AIM OF THE EXERCISE
Transcribe the lines from the start of the data below through the line with "return ((vx - 1106.0)", word for word and nothing more.

DATA SECTION
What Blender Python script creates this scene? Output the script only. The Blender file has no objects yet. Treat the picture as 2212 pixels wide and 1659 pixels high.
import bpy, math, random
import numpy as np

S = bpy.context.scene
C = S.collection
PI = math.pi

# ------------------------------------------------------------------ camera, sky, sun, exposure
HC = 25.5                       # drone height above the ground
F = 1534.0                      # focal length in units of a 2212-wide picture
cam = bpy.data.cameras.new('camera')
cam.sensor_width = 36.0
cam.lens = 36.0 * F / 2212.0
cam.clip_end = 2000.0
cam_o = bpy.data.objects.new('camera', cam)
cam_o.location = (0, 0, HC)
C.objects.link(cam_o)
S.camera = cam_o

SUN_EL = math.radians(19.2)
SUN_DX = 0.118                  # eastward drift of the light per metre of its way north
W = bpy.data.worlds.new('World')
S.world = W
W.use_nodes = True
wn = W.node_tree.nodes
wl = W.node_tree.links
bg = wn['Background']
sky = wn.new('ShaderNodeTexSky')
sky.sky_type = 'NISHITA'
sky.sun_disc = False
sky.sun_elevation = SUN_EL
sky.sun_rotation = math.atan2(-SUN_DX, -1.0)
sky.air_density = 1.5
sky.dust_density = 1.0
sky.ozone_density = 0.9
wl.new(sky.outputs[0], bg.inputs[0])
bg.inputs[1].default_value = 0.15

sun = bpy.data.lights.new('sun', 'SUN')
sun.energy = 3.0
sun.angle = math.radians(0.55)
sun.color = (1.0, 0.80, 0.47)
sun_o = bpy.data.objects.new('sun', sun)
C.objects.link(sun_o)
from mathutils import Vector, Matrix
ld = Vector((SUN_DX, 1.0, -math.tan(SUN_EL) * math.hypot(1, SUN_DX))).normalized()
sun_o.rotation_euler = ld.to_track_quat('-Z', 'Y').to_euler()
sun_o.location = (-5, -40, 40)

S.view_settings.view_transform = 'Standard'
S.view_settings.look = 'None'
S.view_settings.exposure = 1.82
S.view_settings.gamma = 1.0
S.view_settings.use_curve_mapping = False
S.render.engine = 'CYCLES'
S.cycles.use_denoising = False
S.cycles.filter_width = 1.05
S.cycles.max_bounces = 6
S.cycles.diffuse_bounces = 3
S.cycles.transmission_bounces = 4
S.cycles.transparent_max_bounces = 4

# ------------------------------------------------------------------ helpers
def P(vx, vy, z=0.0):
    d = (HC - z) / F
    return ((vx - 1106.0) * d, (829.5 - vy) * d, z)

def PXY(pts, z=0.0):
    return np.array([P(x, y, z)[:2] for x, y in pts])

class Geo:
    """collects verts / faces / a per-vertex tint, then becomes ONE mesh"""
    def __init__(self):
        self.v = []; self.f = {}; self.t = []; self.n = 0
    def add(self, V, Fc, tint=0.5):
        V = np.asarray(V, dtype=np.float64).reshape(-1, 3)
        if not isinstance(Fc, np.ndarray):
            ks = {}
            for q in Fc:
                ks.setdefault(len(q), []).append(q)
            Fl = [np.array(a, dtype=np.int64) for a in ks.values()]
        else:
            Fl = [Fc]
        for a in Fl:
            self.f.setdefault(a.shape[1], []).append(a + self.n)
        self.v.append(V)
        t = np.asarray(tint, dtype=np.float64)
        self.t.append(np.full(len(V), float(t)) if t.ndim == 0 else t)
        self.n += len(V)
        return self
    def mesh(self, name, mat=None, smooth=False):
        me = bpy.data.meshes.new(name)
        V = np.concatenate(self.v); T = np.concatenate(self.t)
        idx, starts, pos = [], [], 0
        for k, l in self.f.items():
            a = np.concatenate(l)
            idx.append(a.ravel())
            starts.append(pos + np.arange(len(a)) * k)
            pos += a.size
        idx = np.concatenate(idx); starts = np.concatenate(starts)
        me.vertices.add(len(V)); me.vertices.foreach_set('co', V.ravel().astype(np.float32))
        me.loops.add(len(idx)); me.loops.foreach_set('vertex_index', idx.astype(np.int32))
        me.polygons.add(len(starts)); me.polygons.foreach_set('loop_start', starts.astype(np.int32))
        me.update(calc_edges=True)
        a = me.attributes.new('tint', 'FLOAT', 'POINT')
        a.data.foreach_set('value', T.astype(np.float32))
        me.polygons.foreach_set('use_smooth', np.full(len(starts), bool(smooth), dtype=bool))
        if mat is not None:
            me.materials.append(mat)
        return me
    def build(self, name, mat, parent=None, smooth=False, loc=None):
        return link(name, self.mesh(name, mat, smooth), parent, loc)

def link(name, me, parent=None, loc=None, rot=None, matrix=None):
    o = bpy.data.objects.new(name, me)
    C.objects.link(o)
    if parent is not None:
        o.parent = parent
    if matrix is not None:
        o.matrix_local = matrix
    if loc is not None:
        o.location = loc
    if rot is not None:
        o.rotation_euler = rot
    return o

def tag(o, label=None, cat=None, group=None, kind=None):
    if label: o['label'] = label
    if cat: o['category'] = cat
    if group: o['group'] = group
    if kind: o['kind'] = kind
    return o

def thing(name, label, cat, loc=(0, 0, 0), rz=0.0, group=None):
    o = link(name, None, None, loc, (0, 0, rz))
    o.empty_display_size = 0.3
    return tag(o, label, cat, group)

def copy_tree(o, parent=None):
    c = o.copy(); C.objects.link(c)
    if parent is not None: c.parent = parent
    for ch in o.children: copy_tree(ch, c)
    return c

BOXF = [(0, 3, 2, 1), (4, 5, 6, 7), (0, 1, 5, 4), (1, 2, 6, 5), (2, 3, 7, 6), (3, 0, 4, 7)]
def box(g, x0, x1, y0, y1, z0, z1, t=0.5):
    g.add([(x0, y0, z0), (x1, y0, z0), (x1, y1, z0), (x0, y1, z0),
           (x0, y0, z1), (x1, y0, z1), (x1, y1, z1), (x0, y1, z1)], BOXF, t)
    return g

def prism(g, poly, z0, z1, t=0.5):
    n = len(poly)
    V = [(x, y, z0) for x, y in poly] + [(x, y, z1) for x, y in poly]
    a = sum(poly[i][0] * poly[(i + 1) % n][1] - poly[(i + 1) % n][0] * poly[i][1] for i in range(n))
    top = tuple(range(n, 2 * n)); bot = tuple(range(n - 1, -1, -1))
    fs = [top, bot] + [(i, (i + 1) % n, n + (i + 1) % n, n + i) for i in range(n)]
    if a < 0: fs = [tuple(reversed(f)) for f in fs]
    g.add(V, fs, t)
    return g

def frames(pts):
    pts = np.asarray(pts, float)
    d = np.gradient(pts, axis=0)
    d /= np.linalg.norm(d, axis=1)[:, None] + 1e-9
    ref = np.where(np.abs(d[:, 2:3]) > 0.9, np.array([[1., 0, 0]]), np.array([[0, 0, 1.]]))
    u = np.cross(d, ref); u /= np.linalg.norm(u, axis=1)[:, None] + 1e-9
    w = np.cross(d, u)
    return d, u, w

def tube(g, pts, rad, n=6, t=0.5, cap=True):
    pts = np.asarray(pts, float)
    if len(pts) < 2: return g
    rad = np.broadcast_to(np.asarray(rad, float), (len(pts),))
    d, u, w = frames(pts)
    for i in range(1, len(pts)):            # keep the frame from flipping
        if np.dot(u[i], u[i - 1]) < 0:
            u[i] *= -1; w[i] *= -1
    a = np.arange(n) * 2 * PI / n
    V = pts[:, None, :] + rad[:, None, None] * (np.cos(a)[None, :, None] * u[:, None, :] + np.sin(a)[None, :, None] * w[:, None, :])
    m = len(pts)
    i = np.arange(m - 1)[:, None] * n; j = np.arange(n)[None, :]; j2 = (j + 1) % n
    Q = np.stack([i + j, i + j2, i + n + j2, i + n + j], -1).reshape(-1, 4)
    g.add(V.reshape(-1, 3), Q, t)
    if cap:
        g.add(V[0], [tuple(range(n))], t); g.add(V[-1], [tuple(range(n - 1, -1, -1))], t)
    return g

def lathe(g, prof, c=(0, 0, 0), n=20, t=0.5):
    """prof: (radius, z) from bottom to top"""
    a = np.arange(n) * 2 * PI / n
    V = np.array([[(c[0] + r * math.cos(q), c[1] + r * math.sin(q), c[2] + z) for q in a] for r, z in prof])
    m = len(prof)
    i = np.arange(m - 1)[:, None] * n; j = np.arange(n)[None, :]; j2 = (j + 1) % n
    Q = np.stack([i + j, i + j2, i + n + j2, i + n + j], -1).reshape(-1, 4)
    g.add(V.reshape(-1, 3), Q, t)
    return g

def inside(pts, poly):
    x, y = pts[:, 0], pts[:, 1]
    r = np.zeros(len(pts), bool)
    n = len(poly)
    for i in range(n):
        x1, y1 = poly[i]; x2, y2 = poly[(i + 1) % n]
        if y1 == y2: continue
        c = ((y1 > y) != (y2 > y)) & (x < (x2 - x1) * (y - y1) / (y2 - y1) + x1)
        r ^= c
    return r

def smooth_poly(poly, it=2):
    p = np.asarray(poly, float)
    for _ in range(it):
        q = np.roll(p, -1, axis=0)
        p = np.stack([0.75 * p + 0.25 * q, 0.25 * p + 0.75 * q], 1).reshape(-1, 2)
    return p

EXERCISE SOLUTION
What Blender Python script creates this scene? Output the script only. The Blender file has no objects yet. Treat the picture as 2212 pixels wide and 1659 pixels high.
import bpy, math, random
import numpy as np

S = bpy.context.scene
C = S.collection
PI = math.pi

# ------------------------------------------------------------------ camera, sky, sun, exposure
HC = 25.5                       # drone height above the ground
F = 1534.0                      # focal length in units of a 2212-wide picture
cam = bpy.data.cameras.new('camera')
cam.sensor_width = 36.0
cam.lens = 36.0 * F / 2212.0
cam.clip_end = 2000.0
cam_o = bpy.data.objects.new('camera', cam)
cam_o.location = (0, 0, HC)
C.objects.link(cam_o)
S.camera = cam_o

SUN_EL = math.radians(19.2)
SUN_DX = 0.118                  # eastward drift of the light per metre of its way north
W = bpy.data.worlds.new('World')
S.world = W
W.use_nodes = True
wn = W.node_tree.nodes
wl = W.node_tree.links
bg = wn['Background']
sky = wn.new('ShaderNodeTexSky')
sky.sky_type = 'NISHITA'
sky.sun_disc = False
sky.sun_elevation = SUN_EL
sky.sun_rotation = math.atan2(-SUN_DX, -1.0)
sky.air_density = 1.5
sky.dust_density = 1.0
sky.ozone_density = 0.9
wl.new(sky.outputs[0], bg.inputs[0])
bg.inputs[1].default_value = 0.15

sun = bpy.data.lights.new('sun', 'SUN')
sun.energy = 3.0
sun.angle = math.radians(0.55)
sun.color = (1.0, 0.80, 0.47)
sun_o = bpy.data.objects.new('sun', sun)
C.objects.link(sun_o)
from mathutils import Vector, Matrix
ld = Vector((SUN_DX, 1.0, -math.tan(SUN_EL) * math.hypot(1, SUN_DX))).normalized()
sun_o.rotation_euler = ld.to_track_quat('-Z', 'Y').to_euler()
sun_o.location = (-5, -40, 40)

S.view_settings.view_transform = 'Standard'
S.view_settings.look = 'None'
S.view_settings.exposure = 1.82
S.view_settings.gamma = 1.0
S.view_settings.use_curve_mapping = False
S.render.engine = 'CYCLES'
S.cycles.use_denoising = False
S.cycles.filter_width = 1.05
S.cycles.max_bounces = 6
S.cycles.diffuse_bounces = 3
S.cycles.transmission_bounces = 4
S.cycles.transparent_max_bounces = 4

# ------------------------------------------------------------------ helpers
def P(vx, vy, z=0.0):
    d = (HC - z) / F
    return ((vx - 1106.0) * d, (829.5 - vy) * d, z)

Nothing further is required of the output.